Starwood Reports Third Quarter

Starwood Hotels & Resorts Worldwide, Inc. (NYSE: HOT) (“Starwood” or the “Company”) today reported results for the third quarter of 2002.

Third Quarter Financial Results:
-  EPS was $0.26 excluding special items, an increase of 62.5% compared to $0.16 in 2001. EPS including special items was also $0.26, an increase of 85.7% compared to $0.14 in 2001. 
-  Total revenues of $970 million, excluding other revenues from managed and franchised properties, increased slightly when compared to 2001 levels. REVPAR for Same-Store Owned Hotels decreased 2.7% in North America and 2.4% worldwide when compared to 2001. 
-  Total Company EBITDA was $276 million, a decrease of 4.2% compared to $288 million in 2001. EBITDA at Comparable Owned Hotels worldwide decreased 6.2% to $211 million. EBITDA at Comparable Owned Hotels in North America decreased 7.4% to $132 million. 
-  Total Company EBITDA margin was approximately 28.5% in the third quarter of 2002 compared to 29.8% in 2001. 
Third Quarter Ended September 30, 2002: EPS was $0.26, excluding special items of approximately $2 million (after-tax), an increase of 62.5% compared to EPS of $0.16 in 2001, which excluded $3 million (after-tax) of special items. EPS, including these special items, was also $0.26 in 2002, an increase of 85.7% compared to $0.14 in 2001. Total revenues increased $5 million to $970 million when compared to the same period of 2001. Operating income was $130 million compared to $135 million in the same period of 2001 and income from continuing operations was $52 million as compared to $30 million in the same period of 2001. Results continued to be adversely impacted by the weakened worldwide economic environment. Results benefited from a reduced tax rate and from a $16 million after-tax reduction in goodwill amortization as a result of a new accounting rule pertaining to goodwill and intangible assets that became effective on January 1, 2002, offset by an increase in depreciation expense of $15 million pretax or 13.8% when compared to the third quarter of 2001 due to prior year`s renovation programs, the repositioning and acquisition of certain hotels and investments in technology.
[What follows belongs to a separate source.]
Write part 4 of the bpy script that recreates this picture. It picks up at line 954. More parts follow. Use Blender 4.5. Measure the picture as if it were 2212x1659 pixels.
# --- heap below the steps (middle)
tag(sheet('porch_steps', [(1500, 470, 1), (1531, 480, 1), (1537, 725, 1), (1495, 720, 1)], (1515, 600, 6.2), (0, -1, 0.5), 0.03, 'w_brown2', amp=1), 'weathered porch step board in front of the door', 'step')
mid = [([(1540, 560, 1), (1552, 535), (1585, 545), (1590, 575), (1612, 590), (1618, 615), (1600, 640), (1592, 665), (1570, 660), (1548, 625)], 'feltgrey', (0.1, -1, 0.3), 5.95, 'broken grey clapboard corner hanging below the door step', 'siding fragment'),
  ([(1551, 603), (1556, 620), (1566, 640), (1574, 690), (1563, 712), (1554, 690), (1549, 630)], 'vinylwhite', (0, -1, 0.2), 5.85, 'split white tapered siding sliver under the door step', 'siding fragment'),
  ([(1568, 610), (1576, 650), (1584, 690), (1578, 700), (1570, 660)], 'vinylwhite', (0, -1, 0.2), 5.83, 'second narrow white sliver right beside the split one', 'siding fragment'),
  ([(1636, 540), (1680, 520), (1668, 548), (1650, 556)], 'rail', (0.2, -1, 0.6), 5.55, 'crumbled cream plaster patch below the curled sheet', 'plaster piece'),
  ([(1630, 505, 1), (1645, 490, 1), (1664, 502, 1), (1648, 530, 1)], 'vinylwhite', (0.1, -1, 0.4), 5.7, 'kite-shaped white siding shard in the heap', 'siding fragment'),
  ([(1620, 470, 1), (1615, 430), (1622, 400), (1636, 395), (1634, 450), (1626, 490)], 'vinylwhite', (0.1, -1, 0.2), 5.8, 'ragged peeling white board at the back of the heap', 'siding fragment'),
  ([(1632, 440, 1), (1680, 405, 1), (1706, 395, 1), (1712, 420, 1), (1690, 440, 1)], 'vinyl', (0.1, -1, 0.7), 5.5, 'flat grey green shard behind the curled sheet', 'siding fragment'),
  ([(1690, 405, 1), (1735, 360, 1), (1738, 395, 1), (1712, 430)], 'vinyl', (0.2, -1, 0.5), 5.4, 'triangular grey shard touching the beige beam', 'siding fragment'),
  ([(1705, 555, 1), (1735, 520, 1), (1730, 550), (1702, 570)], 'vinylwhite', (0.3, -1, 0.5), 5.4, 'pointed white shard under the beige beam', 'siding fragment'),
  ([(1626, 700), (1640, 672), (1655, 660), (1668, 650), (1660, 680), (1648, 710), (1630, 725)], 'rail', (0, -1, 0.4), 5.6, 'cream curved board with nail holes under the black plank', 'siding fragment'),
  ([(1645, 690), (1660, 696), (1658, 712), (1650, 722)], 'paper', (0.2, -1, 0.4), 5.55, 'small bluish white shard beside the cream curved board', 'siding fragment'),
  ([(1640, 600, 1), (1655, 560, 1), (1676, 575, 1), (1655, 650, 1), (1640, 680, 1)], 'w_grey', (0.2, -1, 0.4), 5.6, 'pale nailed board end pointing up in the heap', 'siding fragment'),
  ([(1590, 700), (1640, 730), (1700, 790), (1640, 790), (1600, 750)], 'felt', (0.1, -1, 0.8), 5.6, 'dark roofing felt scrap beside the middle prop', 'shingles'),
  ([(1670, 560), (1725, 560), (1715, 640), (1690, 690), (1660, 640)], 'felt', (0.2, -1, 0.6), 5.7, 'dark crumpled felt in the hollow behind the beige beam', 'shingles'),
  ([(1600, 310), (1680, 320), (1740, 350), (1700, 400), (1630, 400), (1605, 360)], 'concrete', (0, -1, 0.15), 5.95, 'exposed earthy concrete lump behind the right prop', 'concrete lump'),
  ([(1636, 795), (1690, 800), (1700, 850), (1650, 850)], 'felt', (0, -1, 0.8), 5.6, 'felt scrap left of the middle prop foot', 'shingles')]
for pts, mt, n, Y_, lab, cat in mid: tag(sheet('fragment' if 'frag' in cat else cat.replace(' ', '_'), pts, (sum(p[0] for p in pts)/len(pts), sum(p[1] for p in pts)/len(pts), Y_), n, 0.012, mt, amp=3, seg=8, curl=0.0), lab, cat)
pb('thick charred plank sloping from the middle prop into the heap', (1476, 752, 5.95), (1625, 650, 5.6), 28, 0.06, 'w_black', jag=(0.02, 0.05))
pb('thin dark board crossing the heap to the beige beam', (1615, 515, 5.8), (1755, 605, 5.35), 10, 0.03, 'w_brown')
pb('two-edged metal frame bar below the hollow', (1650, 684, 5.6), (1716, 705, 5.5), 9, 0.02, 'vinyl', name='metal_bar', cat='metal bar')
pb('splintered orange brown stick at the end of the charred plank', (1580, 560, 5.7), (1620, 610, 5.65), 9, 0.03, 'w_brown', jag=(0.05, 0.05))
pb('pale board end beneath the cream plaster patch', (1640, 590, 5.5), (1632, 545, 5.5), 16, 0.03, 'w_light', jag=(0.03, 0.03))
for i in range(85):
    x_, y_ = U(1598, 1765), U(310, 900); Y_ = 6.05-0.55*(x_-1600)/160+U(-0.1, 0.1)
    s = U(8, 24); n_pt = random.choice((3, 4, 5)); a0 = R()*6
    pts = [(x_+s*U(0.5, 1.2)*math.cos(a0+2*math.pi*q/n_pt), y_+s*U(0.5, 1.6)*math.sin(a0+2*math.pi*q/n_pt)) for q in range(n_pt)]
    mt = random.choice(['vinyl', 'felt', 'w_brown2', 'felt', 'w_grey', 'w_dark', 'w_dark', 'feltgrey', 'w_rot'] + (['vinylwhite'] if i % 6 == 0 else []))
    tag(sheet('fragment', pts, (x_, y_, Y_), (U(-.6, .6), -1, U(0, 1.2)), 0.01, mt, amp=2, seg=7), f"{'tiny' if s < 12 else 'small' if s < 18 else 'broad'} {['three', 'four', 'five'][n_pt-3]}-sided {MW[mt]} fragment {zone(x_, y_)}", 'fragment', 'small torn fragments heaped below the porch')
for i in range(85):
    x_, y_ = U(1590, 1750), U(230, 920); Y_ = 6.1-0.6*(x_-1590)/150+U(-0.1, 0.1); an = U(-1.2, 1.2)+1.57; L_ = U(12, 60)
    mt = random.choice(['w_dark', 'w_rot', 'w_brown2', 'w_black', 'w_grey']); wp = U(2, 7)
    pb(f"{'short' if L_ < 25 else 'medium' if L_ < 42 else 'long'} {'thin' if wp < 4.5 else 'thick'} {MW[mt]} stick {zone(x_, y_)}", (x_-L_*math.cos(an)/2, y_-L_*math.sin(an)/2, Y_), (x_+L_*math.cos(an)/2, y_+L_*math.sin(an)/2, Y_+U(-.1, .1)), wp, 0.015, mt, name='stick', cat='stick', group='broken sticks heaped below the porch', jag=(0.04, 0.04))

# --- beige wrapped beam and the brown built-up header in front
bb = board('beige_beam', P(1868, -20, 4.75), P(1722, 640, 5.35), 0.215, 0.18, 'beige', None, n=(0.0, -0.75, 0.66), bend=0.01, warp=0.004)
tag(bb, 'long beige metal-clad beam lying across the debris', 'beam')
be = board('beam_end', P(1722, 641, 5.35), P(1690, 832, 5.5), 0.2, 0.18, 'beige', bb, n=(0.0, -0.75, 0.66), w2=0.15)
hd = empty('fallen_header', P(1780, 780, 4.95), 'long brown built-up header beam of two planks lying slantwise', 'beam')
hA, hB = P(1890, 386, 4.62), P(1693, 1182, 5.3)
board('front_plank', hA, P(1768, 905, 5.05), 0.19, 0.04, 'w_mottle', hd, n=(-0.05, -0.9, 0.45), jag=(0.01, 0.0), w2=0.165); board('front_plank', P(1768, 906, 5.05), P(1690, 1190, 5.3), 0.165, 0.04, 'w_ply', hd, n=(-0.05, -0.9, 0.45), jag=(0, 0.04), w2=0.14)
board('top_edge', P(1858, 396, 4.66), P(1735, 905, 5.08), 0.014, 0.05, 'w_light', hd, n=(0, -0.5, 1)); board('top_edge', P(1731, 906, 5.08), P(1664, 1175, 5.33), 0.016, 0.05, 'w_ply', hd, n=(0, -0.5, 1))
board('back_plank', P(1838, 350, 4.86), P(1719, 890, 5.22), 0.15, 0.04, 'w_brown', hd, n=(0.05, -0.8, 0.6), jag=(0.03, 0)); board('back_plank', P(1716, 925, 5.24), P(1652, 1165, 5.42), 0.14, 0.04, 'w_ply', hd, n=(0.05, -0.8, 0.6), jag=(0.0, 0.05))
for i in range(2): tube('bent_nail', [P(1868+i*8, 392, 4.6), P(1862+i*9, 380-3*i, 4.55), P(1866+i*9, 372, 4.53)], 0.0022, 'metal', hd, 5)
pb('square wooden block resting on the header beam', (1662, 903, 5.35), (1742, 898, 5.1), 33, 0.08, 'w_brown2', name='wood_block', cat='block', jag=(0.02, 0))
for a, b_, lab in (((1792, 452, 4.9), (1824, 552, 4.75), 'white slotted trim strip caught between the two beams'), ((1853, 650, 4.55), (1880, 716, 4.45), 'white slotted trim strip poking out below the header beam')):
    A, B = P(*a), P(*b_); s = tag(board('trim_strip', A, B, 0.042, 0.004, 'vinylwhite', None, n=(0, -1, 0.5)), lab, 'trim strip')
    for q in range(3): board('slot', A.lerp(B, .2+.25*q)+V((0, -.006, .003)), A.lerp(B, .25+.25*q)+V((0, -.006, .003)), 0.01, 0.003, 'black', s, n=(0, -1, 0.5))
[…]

Nine Months Ended September 30, 2002: For the nine months ended September 30, 2002, total revenues were $2.9 billion when compared to $3.1 billion in the same period in 2001. EPS excluding net benefits for special items of $4 million (after-tax) in 2002 and net charges of $8 million (after-tax) in 2001 was $0.76, compared to EPS of $1.00 in the corresponding period in 2001. EPS including these special items was $0.78 compared to $0.96 in 2001 and EPS including discontinued operations was $1.29 compared to $0.96 in 2001. Income from continuing operations decreased to $160 million compared to $199 million in the same period of 2001.

Comments from the CEO: Barry S. Sternlicht, Chairman and CEO said, “The global economic environment is challenging as business and trans-oceanic travel remain depressed. In the third quarter, the absence of these sectors hit our urban portfolio particularly hard. Given the uncertainty, we are more focused than ever on the risks and rewards of our capital and investment spend, and managing our cost structure as we enter 2003. As booking patterns remain short and transient demand is buffeted by news events, we expect to drive earnings and cash flow through additional cost containment and strategic spend while we continue to strengthen our brands. Though we are not pleased with every brand`s performance in the quarter, our overall company market share actually increased slightly since December of 2001.”

“To that end, in mid-September we introduced the Sheraton Service Promise where we guarantee customer satisfaction to wide customer acclaim. Though it`s too early to draw firm conclusions, in the first three weeks of October, Sheraton`s REVPAR index has improved 200 basis points.”


Concluding, Mr. Sternlicht said, “With our recent internal reorganization into essentially a real estate and an operating company, we are more committed than ever to unlocking the considerable value in our asset base through increased divestitures and careful investment spending. A significant bright spot for our company is our rapid expansion of our distribution base across Asia where this year alone we have signed 10 full service hotel agreements in addition to our sector leading 85 operating hotels. We expect to increase that pace of growth across all our brands going into 2003 with minimal capital investment.”